As histórias de vazamento de petróleo na Bahia, embora nunca em proporções parecidas, também remetem a outros tipos de descarte. A descoberta de Petróleo na Bahia, em 1941, inaugurou, no Brasil, um ciclo de produção petrolífera comercial, com monopólio da Petrobras. Era época de legislação quase inexistente no setor e as destinações dadas aos resíduos da produção não possuíam nenhuma orientação legal. O mais comum era descartar a água originada do resíduo do refino em mananciais e córregos. Já o petróleo vazado, sem possibilidade de reaproveitamento, era jogado em lagoas drenadas especificamente para servir de depósito, lembra Raul Lima, pesquisador da área.    As práticas começam a mudar em 1980, com o endurecimento na legislação e com o avanço de uma consciência ambiental.“Hoje, não existe mais isso. Não é possível hoje conceber a ideia de que exista uma lagoa como essa. Nem o município, nem o Estado e a União dariam uma licença ambiental a empresas com essas práticas”, opina Raul.Os registros de vazamentos menores e exemplos de tragédias ao redor do mundo, como o da Espanha, em 2002, e a do Golfo do México, e, 2010, dão exemplos de como os destinos do petróleo foram definidos. A principal preocupação de quem acompanha de perto o vazamento no Nordeste, de voluntários, a pesquisadores, é que não sejam repetidos erros passados. 

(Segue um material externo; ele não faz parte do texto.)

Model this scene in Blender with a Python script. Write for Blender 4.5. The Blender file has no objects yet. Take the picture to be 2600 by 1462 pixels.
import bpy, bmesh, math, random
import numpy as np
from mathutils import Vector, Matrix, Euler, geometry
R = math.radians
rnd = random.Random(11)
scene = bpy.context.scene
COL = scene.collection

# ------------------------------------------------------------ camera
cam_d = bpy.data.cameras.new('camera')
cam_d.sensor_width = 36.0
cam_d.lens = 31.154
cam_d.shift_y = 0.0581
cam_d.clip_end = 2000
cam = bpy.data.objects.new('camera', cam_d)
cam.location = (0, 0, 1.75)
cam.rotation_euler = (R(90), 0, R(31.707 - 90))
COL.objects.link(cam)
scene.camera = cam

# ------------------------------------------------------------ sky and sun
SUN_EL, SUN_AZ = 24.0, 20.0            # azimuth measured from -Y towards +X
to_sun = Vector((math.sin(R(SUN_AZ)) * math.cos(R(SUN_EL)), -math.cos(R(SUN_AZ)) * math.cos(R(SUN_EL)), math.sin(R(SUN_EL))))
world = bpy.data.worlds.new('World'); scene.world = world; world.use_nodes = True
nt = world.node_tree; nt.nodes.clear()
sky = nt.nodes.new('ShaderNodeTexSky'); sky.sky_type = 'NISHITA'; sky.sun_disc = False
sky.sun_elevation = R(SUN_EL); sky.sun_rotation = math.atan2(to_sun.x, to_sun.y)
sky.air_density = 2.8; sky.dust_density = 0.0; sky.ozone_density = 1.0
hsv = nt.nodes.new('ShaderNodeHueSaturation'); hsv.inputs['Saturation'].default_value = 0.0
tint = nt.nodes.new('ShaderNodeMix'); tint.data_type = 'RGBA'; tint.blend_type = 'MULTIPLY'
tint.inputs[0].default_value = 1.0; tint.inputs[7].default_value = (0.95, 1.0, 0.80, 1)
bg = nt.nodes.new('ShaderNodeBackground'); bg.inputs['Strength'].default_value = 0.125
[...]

 Onde está o óleo nos 21 municípios que tiveram situação de emergência declarada:  Belmonte – 400 quilos/Depósito da Prefeitura Cairu – 10 toneladas/Depósito de uma empresa privada Camamu - 3 toneladas/Sede da Ciapra, em Ituberá Canavieiras – 11,2 toneladas/Escola desativada Igrapiúna – 1,5 tonelada/Dois galpões da prefeitura e um galpão privado Ilhéus – 10 toneladas/Galpão da Codeba Itacaré – 1 tonelada/Depósito da prefeitura. Itaparica – 2 toneladas/Depósito da prefeitura Ituberá – 50 toneladas/Depósito no aeródromo, local de pouso e aterrizagem. Maraú – Depósito de empresa privada. Nilo Peçanha – 100 quilos/Lixão e casa de nativo.Taperoá – Área de mangue onde não aconteceu retirada de óleo Una – 2 toneladas/Hotel Transamérica e capota de carro 4x4 Uruçuca – 2 toneladas  Valença – Depósito da prefeitura. Camaçari – 20 toneladas/Depósito de empresa privada. Conde – 60 toneladas/Depósito da prefeitura. Entre Rios – Não passou balanço/Recolhido pelo Inema para local não informado Esplanada – Não passou balanço/Recolhido pelo Inema para local não informado Jandaíra – 200 quilos/Recolhido pelo Inema para local não informado Lauro de Freitas – 11 toneladas/Depósito da prefeitura.